INSTRUCTIONS TO FOLLOW.
Copy exactly the lines that run from the top of the listing to the line containing "blend(sm(PX, x0 - soft, x0", both ends included, and omit the pictures.
Begin DATA
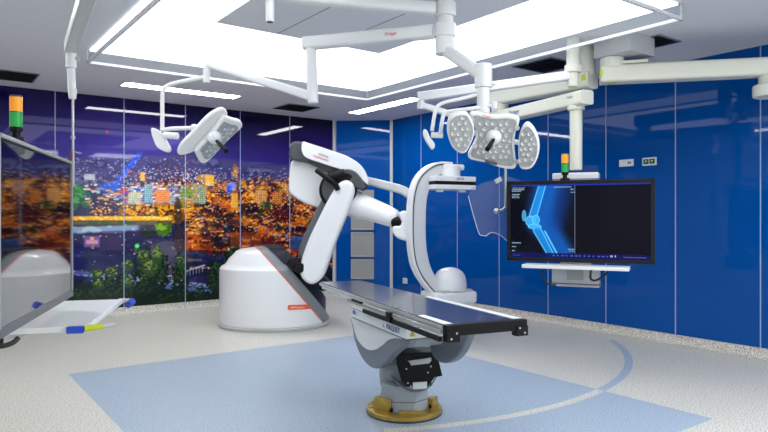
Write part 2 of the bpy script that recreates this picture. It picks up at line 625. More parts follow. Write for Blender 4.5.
    blend(rv, (132, 158, 186)); blend(rv * sm(n3, .5, .7) * .7, (196, 210, 214))
    # violet lit house, big dark hall
    def rect(x0, x1, y0, y1, c, a=1.0, soft=.7):
        blend(sm(PX, x0 - soft, x0 + soft) * (1 - sm(PX, x1 - soft, x1 + soft)) * sm(PY, y0 - soft, y0 + soft) * (1 - sm(PY, y1 - soft, y1 + soft)) * a, c)

    def ell(cx, cy, rx, ry, c, a=1.0, w_=.25, nz=.3):
        e = ((PX - cx) / rx) ** 2 + ((PY - cy) / ry) ** 2 + nz * (n4 - .5)
        blend((1 - sm(e, 1 - w_, 1 + w_)) * a, c)
    rect(84, 100, 236, 247, (122, 84, 150)); rect(86, 98, 240, 244, (214, 150, 170)); rect(90, 94, 237, 240, (240, 180, 120))
    rect(100, 123, 232, 250, (52, 42, 88)); rect(102, 122, 231.5, 233, (96, 90, 140))
    rect(60, 84, 248, 268, (34, 36, 104)); rect(62, 80, 262, 276, (44, 40, 120), .6)
    rect(74, 130, 256, 270, (28, 34, 84), .7)
    rect(134.5, 139.5, 243, 253, (30, 120, 60), .8); ell(137, 246, 2, 2, (90, 240, 130)); ell(136, 274, 3, 1.5, (80, 230, 150)); ell(139, 272, 1.5, 1, (180, 255, 200))
    ell(167, 264, 26, 23, (70, 66, 92), 1, .06, .05); ell(164, 256, 14, 12, (86, 82, 104), .5, .8)
    ell(163, 230, 10, 6, (70, 112, 28), 1, .5, 1.6); ell(160, 227, 6, 3, (140, 190, 50), .8, .6, 1.6); ell(148, 233, 9, 5, (34, 40, 40)); ell(180, 240, 6, 14, (60, 46, 50), .8)
    # lit ochre houses right of the hall
    rect(186, 214, 232, 250, (214, 92, 22), .9); rect(188, 206, 226, 236, (140, 60, 120), .5)
    for k in range(16):
        x = 188 + rng.random() * 26; y = 233 + rng.random() * 14
        rect(x, x + 1.6, y, y + 1.8, (250, 190, 90), .9, .4)
    for k in range(26):
        x = 186 + rng.random() * 40; y = 232 + rng.random() * 26
        rect(x, x + 3, y, y + 3, (60, 22, 24), .7, .8)
    rect(176, 222, 262, 276, (24, 24, 54), .85); rect(190, 212, 266.5, 268.5, (200, 120, 110), .5)
    for x in (184, 190, 196, 202, 208): rect(x, x + 1.6, 267.4, 269, (255, 190, 170), .9, .4)
    rect(182, 202, 259, 261, (110, 140, 130), .6)
    # houses: small lit fronts under dark roofs, growing towards the viewer
    def house(px, py, w_, h_, c, roof):
        p = on(px, py, rw(0, YW, 0), rw(0, 1, 0)); x, _y = wr(p); mp = p.y / F
        sx = (XW * 0 + CX0 - XL) / (NW - 1); sz = (H - CH + .02) / (NH - 1)
        i = int((x - XL) / sx); j = int((p.z - CH + .02) / sz); wi = max(1, int(w_ * mp * 1.25 / sx)); hj = max(1, int(h_ * mp / sz))
        if i < 1 or j < 1 or i + wi >= NW or j + hj + 3 >= NH: return
        C[j:j + hj, i:i + wi] = C[j:j + hj, i:i + wi] * .15 + np.array(c) * .85
        rh = max(1, int(hj * .7))
        for r_ in range(rh):
            q = int(wi * .5 * r_ / rh)
            C[j + hj + r_, i + q:i + wi - q] = C[j + hj + r_, i + q:i + wi - q] * .2 + np.array(roof) * .8
        if wi > 3 and hj > 2:
            for a_ in range(i + 1, i + wi - 1, 2): C[j + hj // 2, a_] = (255, 220, 140)
    fr_c = [(236, 120, 22), (250, 160, 40), (206, 84, 20), (255, 196, 84), (226, 140, 60), (176, 60, 22), (240, 180, 120), (120, 130, 160)]
    rf_c = [(58, 22, 26), (110, 36, 22), (34, 18, 34), (150, 56, 24), (46, 30, 60), (84, 40, 30)]
    for k in range(760):
        t_ = (k / 760) ** 1.0
        py = 188 + 60 * t_; px = 186 + rng.random() * 150
        if px < 222 and py > 236: continue
        g_ = .9 + 3.2 * t_
        house(px + rng.normal() * 3, py, g_ * (.7 + rng.random()), g_ * (.5 + .8 * rng.random()), fr_c[rng.integers(8)], rf_c[rng.integers(6)])
    for k in range(150):
        t_ = k / 150; py = 184 + 20 * t_; px = 84 + rng.random() * 110
        house(px, py, 1.5 + 4 * rng.random(), 1 + 1.8 * rng.random(), [(214, 220, 226), (236, 236, 220), (150, 190, 210), (230, 150, 80), (96, 130, 190)][rng.integers(5)], [(180, 40, 60), (60, 60, 110), (120, 120, 150)][rng.integers(3)])
    for k in range(220):
        t_ = k / 220; py = 184 + 56 * t_; px = -70 + rng.random() * 128; g_ = 1 + 3 * t_
        house(px, py, g_ * (.7 + rng.random()), g_ * (.5 + .8 * rng.random()), fr_c[rng.integers(8)], rf_c[rng.integers(6)])
    # soft street-light glow and dark gardens between the houses
    for k in range(60):
        ell(190 + rng.random() * 145, 184 + rng.random() * 50, 3 + rng.random() * 7, 1.5 + rng.random() * 3.5, [(250, 150, 20), (255, 190, 50), (236, 100, 16)][rng.integers(3)], .45, .8)
    for k in range(34):
        ell(205 + rng.random() * 125, 208 + rng.random() * 40, 5 + rng.random() * 9, 1.5 + rng.random() * 3, [(60, 18, 26), (34, 14, 30), (90, 26, 20)][rng.integers(3)], .7, .6, 2.2)
    for k in range(46):
        ell(200 + rng.random() * 130, 200 + rng.random() * 48, 3 + rng.random() * 7, 1.5 + rng.random() * 3, [(26, 14, 34), (20, 30, 26), (44, 16, 24)][rng.integers(3)], .75, .6, 1.2)
    # tall blocks
    for (x0, x1, y0, y1, c, cw) in ((191, 201, 184, 203, (150, 136, 100), (240, 220, 150)), (198, 206, 186, 204, (120, 150, 120), (220, 240, 190)),
                                    (144, 152, 184, 203, (110, 160, 176), (200, 230, 230)), (155, 170, 190, 203, (230, 130, 60), (255, 190, 120)),
                                    (140, 145, 172, 181, (240, 180, 70), (255, 220, 130)), (255, 267, 190, 202, (220, 150, 80), (255, 210, 140)),
                                    (231, 238, 193, 208, (240, 170, 60), (255, 220, 120)), (272, 282, 192, 204, (200, 110, 40), (255, 190, 90)),
                                    (128, 141, 192, 203, (190, 190, 150), (250, 250, 220)), (205, 214, 175, 186, (250, 190, 60), (255, 230, 140)),
                                    (84, 95, 174, 180, (190, 190, 190), (240, 240, 240)), (286, 296, 186, 197, (170, 120, 90), (240, 200, 150))):
        rect(x0, x1, y0, y1, c, .9)
        for gx in np.arange(x0 + 1, x1 - .5, 2.1):
            for gy in np.arange(y0 + 1, y1 - .5, 2.0):
                if rng.random() < .75: rect(gx, gx + 1.0, gy, gy + .8, cw, .85, .35)
    ell(235, 172, 3, 6, (240, 150, 50), .8, .8, 2.5); ell(205, 178, 9, 4, (250, 180, 50), .6); ell(232, 186, 5, 4, (120, 160, 255), .9, .5); ell(229, 190, 3, 5, (30, 60, 240), .8, .5)
    ell(267, 206, 7, 4, (34, 60, 34), .9, .6, 1.8); ell(187, 192, 7, 5, (104, 150, 44), .8, .6, 1.6); ell(184, 203, 6, 5, (190, 160, 40), .7, .7, 1.6); ell(178, 212, 4, 14, (60, 46, 44), .8)
    # blue light beam above the roofs
    bmk = np.abs((PX - 118) + (PY - 182) * .75) < (2 + 2.5 * n4)
    blend(sm(PY, 150, 156) * (1 - sm(PY, 182, 188)) * bmk * .75, (40, 90, 232))
    ell(110, 186, 12, 3, (30, 90, 220), .8, .5); ell(124, 192, 6, 2, (220, 40, 80), .7, .5)
    # foreground trees and road
    tb = sm(PY - (284 + 10 * (n2 - .5) - .02 * (PX - 60)), -5, 5) * (PX < 226)
    blend(tb, (14, 34, 30))
    rr = np.abs(PY - (272 + .10 * (PX - 66))) < 2.4
    blend((rr & (PX < 230)) * .75, (84, 104, 156)); blend((rr & (PX < 230)) * sm(n4, .5, .65) * .7, (170, 180, 214))
    rr = np.abs(PY - (281.5 + .11 * (PX - 120))) < 2.0
    blend((rr & (PX > 110) & (PX < 222)) * .8, (96, 122, 180))
    for k in range(12):
        x = 168 + k * 3.1; y0 = 281 - k * .8
        rect(x, x + .7, y0 - 4 - k * .25, y0, (160, 176, 190), .8, .3)
    blend((np.abs(PY - (276.5 - (PX - 168) * .31)) < .7) * ((PX > 168) & (PX < 205)) * .9, (176, 190, 200))
    blend(sm(PY, 268, 276) * (1 - sm(PY, 300, 320)) * (PX > 215) * .9, (14, 26, 20))
    def tree(cx, cy, rx, ry, c1, c2):
        e = ((PX - cx) / rx) ** 2 + ((PY - cy) / ry) ** 2 + 1.5 * (n4 - .5) + .8 * (n3 - .5)
        mk = 1 - sm(e, .8, 1.05)
        blend(mk, c1); blend(mk * sm(n4, .5, .62) * (1 - sm(PY - cy, -ry * .2, ry * .9)), c2)
    for (cx, cy, rx, ry) in ((78, 300, 14, 16), (97, 294, 10, 20), (112, 292, 10, 22), (127, 288, 9, 27), (146, 282, 13, 32), (158, 274, 10, 26),
                             (180, 276, 9, 20), (215, 282, 8, 26), (228, 278, 8, 30), (50, 296, 14, 20), (20, 296, 20, 24), (-8, 300, 20, 28), (200, 298, 18, 9), (170, 300, 20, 9), (236, 262, 9, 20)):
        tree(cx, cy, rx, ry, (12, 32, 26), (44, 70, 36))
    for (cx, cy, rx, ry) in ((97, 274, 6, 6), (112, 272, 6, 6), (127, 266, 6, 7), (143, 257, 6, 7), (157, 254, 5, 10), (181, 262, 5, 6), (99, 284, 5, 5), (128, 280, 5, 8), (150, 268, 7, 8)):
        tree(cx, cy, rx, ry, (40, 70, 36), (124, 150, 62))
    blend(sm(PY, 292, 300) * (PX < 226) * sm(n4, .4, .6) * .5, (6, 22, 18))
    # small lamps
    ix = (XL, CX0); iz = (CH - .02, H)

    def dots(n, px0, px1, py0, py1, cols, r=(1, 1), a=.9):
        for _ in range(n):
            px = px0 + rng.random() * (px1 - px0); py = py0 + rng.random() * (py1 - py0)
            p = on(px, py, rw(0, YW, 0), rw(0, 1, 0)); x, _y = wr(p)
            i = int((x - ix[0]) / (ix[1] - ix[0]) * (NW - 1)); j = int((p.z - iz[0]) / (iz[1] - iz[0]) * (NH - 1))
            k = rng.integers(r[0], r[1] + 1)
            if 0 <= i < NW - 3 and 0 <= j < NH - 3:
                k2 = k + int(rng.random() < .4)
                C[j:j + k, i:i + k2] = C[j:j + k, i:i + k2] * (1 - a) + np.array(cols[rng.integers(len(cols))]) * a
    cool = [(220, 224, 245), (190, 196, 235), (250, 250, 250), (150, 170, 230), (160, 150, 210)]
    warm = [(255, 190, 80), (255, 150, 40), (255, 220, 140), (240, 120, 30), (200, 80, 20)]
    dots(620, -60, 190, 157, 186, cool, (1, 2), .5); dots(420, 180, 334, 168, 190, cool, (1, 2), .55)
    dots(200, 120, 190, 168, 188, cool + warm, (1, 2), .7); dots(240, 185, 334, 176, 196, warm + cool, (1, 2), .8)
    dots(260, 188, 334, 188, 236, warm, (1, 2), .8)
    dots(60, 200, 334, 186, 210, [(90, 150, 230), (170, 230, 230), (120, 210, 120), (240, 60, 60)], (1, 2))
    dots(120, 90, 185, 203, 216, warm, (1, 3)); dots(60, 66, 190, 224, 285, [(120, 200, 160), (190, 190, 240), (240, 180, 140)], (1, 2), .8)
    dots(140, -60, 60, 190, 245, warm, (1, 3)); dots(90, 225, 330, 222, 262, [(70, 130, 200), (40, 80, 160), (150, 40, 30)], (2, 4), .7)
    ell(107, 132, 1.2, 1.8, (200, 30, 50), .9)
    rect(291, 312, 236, 250, (36, 84, 150), .7); rect(230, 262, 232, 246, (170, 70, 20), .5)

    C = np.clip(C, 0, 255) / 255.0
    lc = np.where(C <= .04045, C / 12.92, ((C + .055) / 1.055) ** 2.4)
    verts = np.stack([X.ravel(), np.full(X.size, YW), Z.ravel()], 1)
    me = bpy.data.meshes.new('wall_mural')
    nf = (NW - 1) * (NH - 1)
    me.vertices.add(X.size); me.vertices.foreach_set('co', verts.ravel().astype(np.float32))
    idx = np.arange(X.size).reshape(NH, NW)
    q = np.stack([idx[:-1, :-1], idx[:-1, 1:], idx[1:, 1:], idx[1:, :-1]], -1).reshape(-1)
    me.loops.add(nf * 4); me.loops.foreach_set('vertex_index', q.astype(np.int32))
    me.polygons.add(nf); me.polygons.foreach_set('loop_start', np.arange(0, nf * 4, 4, dtype=np.int32))
    me.update(calc_edges=True)
    at_ = me.color_attributes.new('print', 'FLOAT_COLOR', 'POINT')
    at_.data.foreach_set('color', np.concatenate([lc.reshape(-1, 3), np.ones((X.size, 1))], 1).ravel().astype(np.float32))
    return me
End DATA
CORRECT RESPONSE.
Write part 2 of the bpy script that recreates this picture. It picks up at line 625. More parts follow. Write for Blender 4.5.
    blend(rv, (132, 158, 186)); blend(rv * sm(n3, .5, .7) * .7, (196, 210, 214))
    # violet lit house, big dark hall
    def rect(x0, x1, y0, y1, c, a=1.0, soft=.7):
        blend(sm(PX, x0 - soft, x0 + soft) * (1 - sm(PX, x1 - soft, x1 + soft)) * sm(PY, y0 - soft, y0 + soft) * (1 - sm(PY, y1 - soft, y1 + soft)) * a, c)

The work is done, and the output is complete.